Silly wheels? First it was tiny, tiny wheels on pretty much anything – I got a great deal of comic relief from the “tiny wheels backspaced way too far out, and destroying wheel bearings all the time” look – then wheels were somewhat normal for only a short time before the steamroller era.
And anything silly that got hot since roughly the time I earned the right to call myself a grumpy old man – stance and squat trucks come to mind – can basically just get the hell off my lawn before I throw a beer can at it.
Nope. I have no regrets for any of my automotive tastes. My conscience is clear.
I was never into cars that look modded.
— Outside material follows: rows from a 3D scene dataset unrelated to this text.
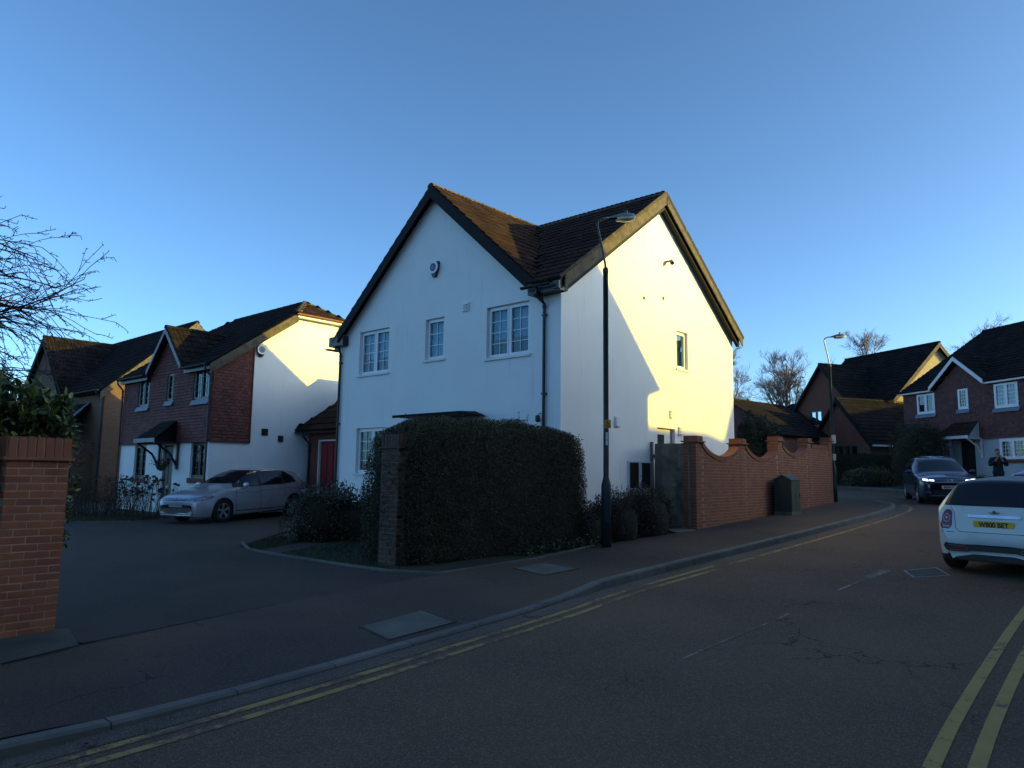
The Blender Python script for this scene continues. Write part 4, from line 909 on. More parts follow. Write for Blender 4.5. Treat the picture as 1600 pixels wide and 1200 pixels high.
for o in gb[2:]:
    wn = window(hb, Tb, *o, 2, curt='roomdark', rec=-.02, bars=(3, 4), fw=.10); MB().box(o[0] - .1, o[1] + .1, -.07, .02, o[2] - .15, o[2] - .003, Tb).build('tiled_sill', M['rbrick'], wn)
mb = MB(); mb.box(3.38, 4.18, .06, .11, 1.3, 3.48, Tb); do = mb.build('front_door', M['doorb'], hb)
for z in (1.5, 2.35):
    for s in (3.46, 3.82): MB().box(s, s + .28, .045, .059, z, z + .75, Tb).build('panel', M['doorb'], do)
canopy(hb, Tb, 2.78, 4.75, 3.1, 4.55, 3.66, 4.34, .85, 'white', 'white', 'white')
# house number beside the door
t = bpy.data.curves.new('house_number', 'FONT'); t.body = '32'; t.size = .20; t.extrude = .005; to = bpy.data.objects.new('house_number', t)
me = None
COL.objects.link(to); bpy.context.view_layer.update(); me = bpy.data.meshes.new_from_object(to.evaluated_get(bpy.context.evaluated_depsgraph_get())); bpy.data.objects.remove(to)
def textmesh(body, size, ext=.004, align='CENTER', bold=.012):
    t = bpy.data.curves.new('lettering', 'FONT'); t.body = body; t.size = size; t.extrude = ext; t.align_x = align; t.align_y = 'CENTER'; t.resolution_u = 3; t.offset = size * bold
    o = bpy.data.objects.new('lettering', t); COL.objects.link(o); bpy.context.view_layer.update()
    m = bpy.data.meshes.new_from_object(o.evaluated_get(bpy.context.evaluated_depsgraph_get())); bpy.data.objects.remove(o); return m

# ------------------------------------------------------------------ brown house with two gables behind the bend
AROT = math.atan2(-.943, .332)
ha = thing('gabled_house', 'dark brick house with a tall gable and a lower garage gable behind the street lamp', 'house', (19.24, 49.5, 0), AROT)
EA = 6.45
mb = MB(); wall_shell(mb, Tb, 0, 4.75, .8, EA, [(1.15, 2.22, 5.1, 6.12), (3.35, 3.75, 5.55, 6.12)]); mb.poly([(0, 0, EA), (4.75, 0, EA), (2.37, 0, 8.95)], Tb)
mb.poly([(0, 0, .8), (0, 8.8, .8), (0, 8.8, EA), (0, 0, EA)]); mb.poly([(-.02, 1.6, EA), (-.02, 5.2, 9.9), (-.02, 8.8, EA)])
mb.poly([(4.75, 0, .8), (4.75, 1.6, .8), (4.75, 1.6, EA), (4.75, 0, EA)]); mb.build('wall', M['rbrick'], ha)
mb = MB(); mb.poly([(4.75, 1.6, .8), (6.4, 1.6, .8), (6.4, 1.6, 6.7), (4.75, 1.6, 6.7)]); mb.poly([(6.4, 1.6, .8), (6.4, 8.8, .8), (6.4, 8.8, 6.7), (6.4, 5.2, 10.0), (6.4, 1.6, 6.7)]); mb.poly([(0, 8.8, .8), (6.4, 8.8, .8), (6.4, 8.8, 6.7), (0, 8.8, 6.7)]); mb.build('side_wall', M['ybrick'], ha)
window(ha, Tb, 1.15, 2.22, 5.1, 6.12, 2, 'dframe', glass='glassm', rec=.03, fw=.07); window(ha, Tb, 3.35, 3.75, 5.55, 6.12, 1, 'dframe', curt='roomdark', rec=.03)
MB().box(1.0, 2.35, -.06, -.002, 4.98, 5.095, Tb).build('sill', M['conc'], ha)
felt = MB(); tl = []; rg = []; zA = lambda y: 10.2 - .96 * abs(y - 5.2)
roof_slope(felt, tl, [(-1, 1.35, zA(1.35)), (6.65, 1.35, zA(1.35)), (6.65, 5.2, 10.2), (-1, 5.2, 10.2)]); roof_slope(felt, tl, [(-1, 9.05, zA(9.05)), (6.65, 9.05, zA(9.05)), (6.65, 5.2, 10.2), (-1, 5.2, 10.2)])
yA = lambda z: 5.2 - (10.2 - z) / .96
for sg in (-1, 1): roof_slope(felt, tl, [(2.37 + sg * 2.6, -.25, 6.22), (2.37 + sg * 2.6, yA(6.22) + .3, 6.22), (2.37, yA(9.08), 9.08), (2.37, -.25, 9.08)])
ridge_line(rg, (-1, 5.2, 10.24), (6.65, 5.2, 10.24)); ridge_line(rg, (2.37, -.25, 9.12), (2.37, yA(9.1), 9.12)); finish_roof(ha, felt, tl, rg, 'tiled', None, 60)
for sg in (-1, 1): board(ha, 'bargeboard', 'bargeb', Tb, (2.37, 9.06), (2.37 + sg * 2.6, 6.2), .22, -.26)
TA = lambda s, d, z: (6.4 - d, s, z)
board(ha, 'bargeboard', 'bargew', TA, (5.2, 10.18), (1.35, zA(1.35)), .30, -.25); board(ha, 'bargeboard', 'bargew', TA, (5.2, 10.18), (9.05, zA(9.05)), .30, -.25)
gutter(ha, Tb, 4.9, 6.6, 1.25, zA(1.35) - .06)
# lower garage block
ga = thing('garage', 'low brick garage with broad gable and small windows behind the far hedge', 'garage', (19.24, 49.5, 0), AROT)
Tga = lambda s, d, z: (s, -2.5 + d, z)
wins = [(4.55 + i * .52, 4.55 + i * .52 + .42, 3.05, 3.58) for i in range(6)]
mb = MB(); wall_shell(mb, Tga, 4.1, 8.5, .8, 3.72, wins); mb.poly([(8.5, 0, .8), (8.5, 5.5, .8), (8.5, 5.5, 3.72), (8.5, 0, 3.72)], Tga); mb.poly([(4.1, 0, .8), (4.1, 5.5, .8), (4.1, 5.5, 3.72), (4.1, 0, 3.72)], Tga); mb.build('wall', M['wbrick'], ga)
mb = MB(); mb.poly([(4.1, -.01, 3.72), (8.5, -.01, 3.72), (6.3, -.01, 6.2)], Tga); mb.build('gable', M['rbrick'], ga)
for i, o in enumerate(wins): window(ga, Tga, *o, 1, 'dframe', glass='glassm' if i in (2, 3, 4) else 'glass', curt='roomdark', rec=.02, fw=.03)
felt = MB(); tl = []; rg = []
for sg in (-1, 1): roof_slope(felt, tl, [(6.3 + sg * 2.45, -2.7, 3.62), (6.3 + sg * 2.45, 3.2, 3.62), (6.3, 3.2, 6.36), (6.3, -2.7, 6.36)])
ridge_line(rg, (6.3, -2.7, 6.4), (6.3, 3.2, 6.4)); finish_roof(ga, felt, tl, rg, 'tiled', None, 40)
for sg in (-1, 1): board(ga, 'bargeboard', 'bargeb', Tga, (6.3, 6.34), (6.3 + sg * 2.45, 3.62), .22, -.21)
MB().box(8.74, 8.78, -2.6, 3.2, 3.50, 3.62).build('fascia', M['white'], ga)
MB().prism([(7.3, 1.52, 5.30), (7.5, 1.50, 5.10), (8.7, 1.50, 3.72), (8.7, 1.52, 4.05)], (0, -.03, 0)).build('lead_flashing', M['lead'], ga)

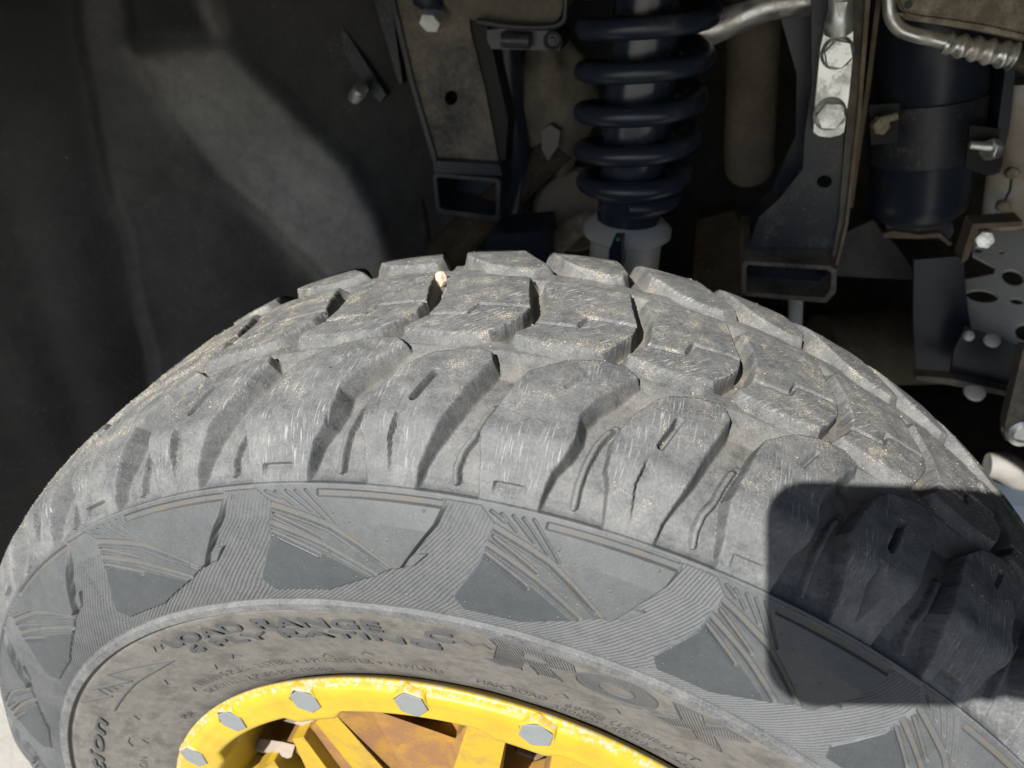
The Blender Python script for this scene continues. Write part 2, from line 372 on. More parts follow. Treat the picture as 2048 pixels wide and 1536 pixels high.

My dream was always to build my own car, so I generally dislike anything that doesn’t look like it could have been OEM or isn’t there for some functional purpose unless it’s there for comedy, which is always appreciated. It’s pretty much just questionably aesthetic mods that follow awful fads (if it’s supposed to be an individual’s expression as I often hear claimed, why does it look like what everyone else is doing?); look like something knocked together in a garage by someone who unironically wears a polyester suit to a wedding decades after those were in style decided they were a designer one day (yes, I had a specific person in mind); or a fortune has been spent to make a mediocre common car into a garage decoration. Kustom Kar shows or more modern equivalents were visual nails on a chalkboard to me even as a kid.
I can appreciate wild builds up to a point, but the older I get, the more I love a good sleeper. The more power and the plainer the brown wrapper, the better.
Sleepers are definitely cool. I’m not sure if they’re really any more useful in the (modern) real world, but I like them.
My answer is that I regret nothing, but mostly because I couldn’t afford to do anything. I suppose some of the stuff I did to keep my beat ass Corsica on the road could be considered mods, but I’m proud to say I stand by what I ‘done.
Funny, I loaded up a Gran Turismo 4 game save earlier this summer, probably last messed with when I was 22 or so. I have to say my taste in mods wasn’t too shabby, though I definitely went too hard on the TE37’s.
Sometimes it seems like I was the only young car-guy (car-kid?) who couldn’t stand a single molecule of the Fast and Furious universe. I mean not a single goddamn car or thing about that series was anything but cringe to me.
I was barely too old to get into that movie when the first one came out, and it didn’t take long for me to get tired of the entire trend – I was already a hater of mini trucks and most lowered things anyway.
Circa 2006, my single next-door neighbor took a chance and went on an internet date with a guy ten years her junior. She laughed as she told me and my wife that he pulled up to the curb to pick her up in an of-its-time tuner car that, quote, “looked like a Jolly Rancher on wheels.” There was not a second date.
Can I just say that while I respect the inclusiveness, a statement like
is mealy-mouthed horseshit? There are “yums” that absolutely should be shamed forever, that should, in fact, be illegal. And sometimes are. But people still engage in them.
Squat trucks deserve absolutely nothing but scorn and ridicule. Blatant, point-and-laugh, GTFOHWTS bullying. If you didn’t want me to laugh at you, well, you shouldn’t have done that to your truck and then showed it to me. That’s what happens. I laugh uncontrollably and call you unkind things.
In 1997 I had a 1989 Corolla Coupe with pop up head lights (look it up). It was black on black with an automatic (sad trombone). I had a set of 17″ chrome 5 stars, a basket handle “Supra” spoiler on it, aftermarket fog lights colored blue to imitate HIDs, some stick on Pep Boys chrome trim around the windows, and underbody neons (green), complemented inside by a very loud (4 15″ subs in a wall) and poorly installed audio system. I was crushing it!!